Piston phase compensation of tiled apertures in the presence of turbulence and thermal blooming

With current phasing technology, the individual beamlets within a tiled aperture can be phased in piston to coherently combine at the target. In practice, this piston phasing of the optical beamlet trains is accomplished using a point-source target. The reflections from the point-source target act as an idealized beacon, which propagate from the target to the tiled aperture through aberrations induced within the optical beamlet trains. Thus, an ideal reference is achieved to perform piston phase compensation by exploiting high-bandwidth phase loops. This paper investigates piston phase compensation of tiled apertures in the presence of horizontal-path turbulence and thermal blooming by using wave-optics simulations. To represent different array fill factors in the source plane, both seven and 19 element hexagonal close-packed tiled apertures are used in the simulations along with both Gaussian and flat-top outgoing beamlets.
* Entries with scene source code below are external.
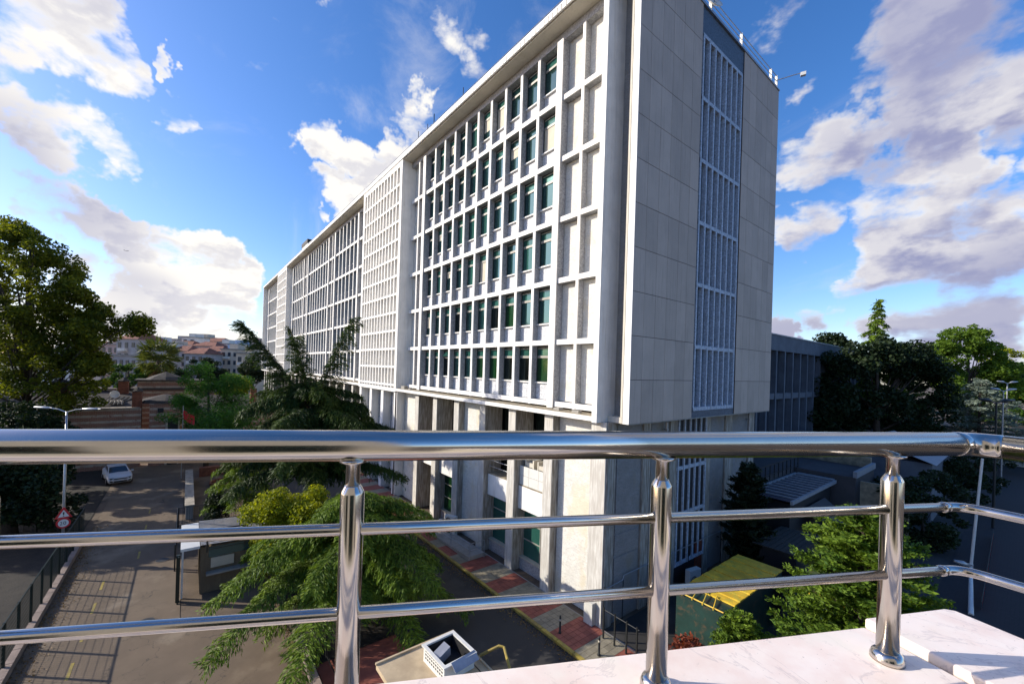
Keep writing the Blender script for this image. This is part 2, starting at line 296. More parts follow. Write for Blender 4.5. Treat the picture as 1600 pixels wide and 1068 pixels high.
sheet('side_road', [(-3.1, 22), (9, 22), (9, 190), (-3.1, 190)], .004, K['pave'])
h = MB(); nx = 30
for i in range(nx+1):
    for j in range(nx+1):
        x = -1100+ (950)*i/nx; y = -420+900*j/nx; e = max(0, min(1, (-150-x)/260)); e = e*e*(3-2*e)
        h.v.append((x, y, -3.0+e*(13+4*math.sin(y*.02+1)+3*math.sin(x*.013))))
h.f = [(i*(nx+1)+j, (i+1)*(nx+1)+j, (i+1)*(nx+1)+j+1, i*(nx+1)+j+1) for i in range(nx) for j in range(nx)]
struct('hill', h, K['hill'])
# road paint
for i, x in enumerate((-20.2, -22.2, -24.8, -27.2, -29.7, -33.1, -35.6, -38.3, -42.1)):
    y = -3.25 if x > -31 else -2.05
    tag(link('lane_mark', MB().add([(x-.55, y-.05, .006), (x+.55, y-.05, .006), (x+.55, y+.05, .006), (x-.55, y+.05, .006)], [(0, 1, 2, 3)]).mesh('lane_mark', K['yellow'])), kind='structure')
# ------------------------------------------------------------------ the office building
B = thing('office_building', (-12.65, 15.5, 0), 'long white nine-storey office block with gridded window fins and a travertine end wall', 'building')
Y0, YF, YB = 15.06, 16.0, 16.50      # slab edge, fin front, recess wall
ZB = [10.0, 13.4, 16.78, 20.15, 23.5, 26.9]; ZT = 30.3
part('upper_wall', MB().box(-122.2, -11.5, YB+.03, 31.95, 9.95, 31.2), K['graniteL'], B)
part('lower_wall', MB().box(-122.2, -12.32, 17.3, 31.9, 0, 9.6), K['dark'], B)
for x0, x1 in ((-35.6, -12.66), (-91.0, -46.0), (-122.2, -101.0)):
    part('ledge', MB().box(x0, x1, Y0, YB+.02, 9.65, 9.87), K['white'], B)
    part('ledge_top', MB().box(x0+.02, x1-.02, Y0+.08, YB+.01, 9.87, 9.89), K['bevelT'], B)
    part('soffit', MB().box(x0, x1, Y0+.1, YB+.02, 30.78, 30.9), K['cream'], B)
    part('top_lintel', MB().box(x0, x1, YF+.03, YB+.02, ZT, 30.77), K['graniteL'], B)
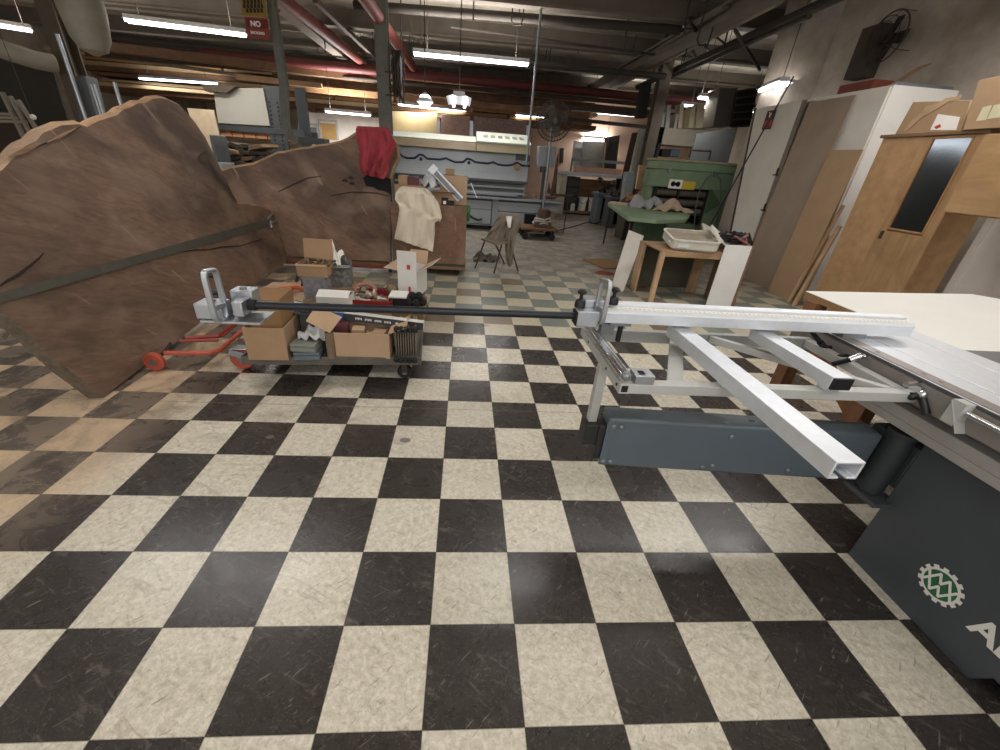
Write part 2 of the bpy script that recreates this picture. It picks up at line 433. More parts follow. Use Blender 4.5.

Performance is evaluated by calculating peak Strehl ratio and power in the bucket in the target plane for all simulation setups and averaging these performance metrics for multiple realizations of turbulence and thermal blooming. The performance metrics are plotted as a function of the Fried coherence diameter, the log-amplitude variance, and the distortion number for comparison purposes. In general, the results show that piston phase compensation does not perform well when the subaperture diameter is greater than the coherence diameter and when the distortion number is greater than 21 rad. These results are intuitive; however, the trends are often nonlinear with distinct asymptotes. With this said, the results presented in this paper should help future conceptual designs.